(This is the second part of the series on Getting stuff done. Read from the beginning)
“Sorry, we cannot deliver this integration before another 2 months with everything else on our plate” said the VP of the ERP systems. One of my CPG clients had a B2B eCommerce program which depended on the integration into the SAP ERP system. We were asked to get the eCommerce storefront on the Magento 2 platform ready for the launch and were told the client was working with their ERP group, but at the last minute we were informed of this blocker. It was a fixed bid and we were in a bind. We could not pull out the resources and use them elsewhere for 2 months and bring the same people back; neither would bringing new resources later be cost-effective as they would have a learning curve, not to speak of the logistic nightmare. The client had a limited budget and was in a fix to support this team for an extended period.
When you hit a wall, look left and right, there should be a door somewhere!
This is where I use the principle of “Going around walls” when we hit a wall. Yes, literally speaking this was a wall because there was no point taking an order on the storefront if it cannot be sent to the ERP system quickly for timely fulfillment. All the work my team did had to wait another two months. Or was it? We explored all the possible ways to get an order into ERP. The only two ways were a) email an order and b) manually keying it in (by the agent). At first, we explored if we could piggyback on the email order route, by emailing the order from Magento to that job which loads it into the ERP. However, that option soon fizzled out due to some environmental constraints. It seemed like we really hit the wall this time. That is when I took a step back and asked the question of how many daily orders were we expecting on this new site for the first two to three months.

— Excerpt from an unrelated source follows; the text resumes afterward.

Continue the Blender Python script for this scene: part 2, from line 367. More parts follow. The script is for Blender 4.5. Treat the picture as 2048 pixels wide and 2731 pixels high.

Given that the customers are still being onboarded, the answer was just a handful. So I turned around and asked our sponsor, why can’t we use one of our onboarding support agents to key in this handful of orders twice a day? Initially, it was seen as a ridiculous idea, but when we talked through the cost-benefit analysis it made perfect sense. The investment of an hour from this one agent each day would allow us to avoid the project delay by two months. It would allow us to get the learnings from real customers using the site two months sooner. That is how we stuck to the original date and moved forward.
Often times larger enterprises have too many stakeholders and everything is dumbed down to a black or white decision. This is the true reason why they can’t be as nimble as startups. The beauty of on-time delivery lies in working with the 50 shades of gray.
Caution: However this requires the diligence to ensure a sunset date for the work-around is committed by all parties and the workarounds do not get a life of their own, which can become unsustainable later on.